INSTRUCTIONS TO FOLLOW: Transcribe every line of the listing below without any deviation.

AVAILABLE DATA:
↓↓↓
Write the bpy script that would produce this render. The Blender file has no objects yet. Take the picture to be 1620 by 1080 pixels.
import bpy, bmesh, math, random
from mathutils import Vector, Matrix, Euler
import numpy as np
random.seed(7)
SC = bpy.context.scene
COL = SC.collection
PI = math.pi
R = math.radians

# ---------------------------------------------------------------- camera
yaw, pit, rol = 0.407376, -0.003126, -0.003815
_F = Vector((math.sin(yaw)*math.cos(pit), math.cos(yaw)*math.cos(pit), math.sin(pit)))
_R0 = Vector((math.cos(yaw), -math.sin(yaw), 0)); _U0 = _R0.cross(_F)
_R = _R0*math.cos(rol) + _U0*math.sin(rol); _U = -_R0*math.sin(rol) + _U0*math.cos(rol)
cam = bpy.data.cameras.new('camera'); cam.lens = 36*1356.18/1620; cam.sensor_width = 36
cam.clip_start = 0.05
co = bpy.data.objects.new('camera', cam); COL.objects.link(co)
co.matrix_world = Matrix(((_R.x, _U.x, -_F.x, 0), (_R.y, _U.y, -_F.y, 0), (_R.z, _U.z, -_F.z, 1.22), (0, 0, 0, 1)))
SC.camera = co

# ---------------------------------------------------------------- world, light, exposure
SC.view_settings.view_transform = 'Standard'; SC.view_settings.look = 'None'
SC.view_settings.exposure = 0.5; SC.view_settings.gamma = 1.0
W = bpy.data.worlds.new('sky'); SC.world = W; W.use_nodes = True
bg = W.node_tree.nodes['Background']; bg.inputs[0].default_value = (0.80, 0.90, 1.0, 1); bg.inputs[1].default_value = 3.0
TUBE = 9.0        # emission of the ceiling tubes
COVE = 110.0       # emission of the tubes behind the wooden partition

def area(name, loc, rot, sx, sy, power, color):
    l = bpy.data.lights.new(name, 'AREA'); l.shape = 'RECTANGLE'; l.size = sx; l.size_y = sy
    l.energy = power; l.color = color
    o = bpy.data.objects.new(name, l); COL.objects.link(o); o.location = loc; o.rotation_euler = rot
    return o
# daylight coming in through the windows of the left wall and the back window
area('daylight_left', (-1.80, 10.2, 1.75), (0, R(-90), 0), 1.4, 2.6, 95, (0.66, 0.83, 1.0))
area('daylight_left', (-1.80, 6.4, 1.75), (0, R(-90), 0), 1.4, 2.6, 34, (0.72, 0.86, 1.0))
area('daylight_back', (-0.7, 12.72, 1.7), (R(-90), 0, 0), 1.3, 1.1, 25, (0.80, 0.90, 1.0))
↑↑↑
SOLUTION TO THIS PROBLEM:
Write the bpy script that would produce this render. The Blender file has no objects yet. Take the picture to be 1620 by 1080 pixels.
import bpy, bmesh, math, random
from mathutils import Vector, Matrix, Euler
import numpy as np
random.seed(7)
SC = bpy.context.scene
COL = SC.collection
PI = math.pi
R = math.radians

# ---------------------------------------------------------------- camera
yaw, pit, rol = 0.407376, -0.003126, -0.003815
_F = Vector((math.sin(yaw)*math.cos(pit), math.cos(yaw)*math.cos(pit), math.sin(pit)))
_R0 = Vector((math.cos(yaw), -math.sin(yaw), 0)); _U0 = _R0.cross(_F)
_R = _R0*math.cos(rol) + _U0*math.sin(rol); _U = -_R0*math.sin(rol) + _U0*math.cos(rol)
cam = bpy.data.cameras.new('camera'); cam.lens = 36*1356.18/1620; cam.sensor_width = 36
cam.clip_start = 0.05
co = bpy.data.objects.new('camera', cam); COL.objects.link(co)
co.matrix_world = Matrix(((_R.x, _U.x, -_F.x, 0), (_R.y, _U.y, -_F.y, 0), (_R.z, _U.z, -_F.z, 1.22), (0, 0, 0, 1)))
SC.camera = co

# ---------------------------------------------------------------- world, light, exposure
SC.view_settings.view_transform = 'Standard'; SC.view_settings.look = 'None'
SC.view_settings.exposure = 0.5; SC.view_settings.gamma = 1.0
W = bpy.data.worlds.new('sky'); SC.world = W; W.use_nodes = True
bg = W.node_tree.nodes['Background']; bg.inputs[0].default_value = (0.80, 0.90, 1.0, 1); bg.inputs[1].default_value = 3.0
TUBE = 9.0        # emission of the ceiling tubes
COVE = 110.0       # emission of the tubes behind the wooden partition

def area(name, loc, rot, sx, sy, power, color):
    l = bpy.data.lights.new(name, 'AREA'); l.shape = 'RECTANGLE'; l.size = sx; l.size_y = sy
    l.energy = power; l.color = color
    o = bpy.data.objects.new(name, l); COL.objects.link(o); o.location = loc; o.rotation_euler = rot
    return o
# daylight coming in through the windows of the left wall and the back window
area('daylight_left', (-1.80, 10.2, 1.75), (0, R(-90), 0), 1.4, 2.6, 95, (0.66, 0.83, 1.0))
area('daylight_left', (-1.80, 6.4, 1.75), (0, R(-90), 0), 1.4, 2.6, 34, (0.72, 0.86, 1.0))
area('daylight_back', (-0.7, 12.72, 1.7), (R(-90), 0, 0), 1.3, 1.1, 25, (0.80, 0.90, 1.0))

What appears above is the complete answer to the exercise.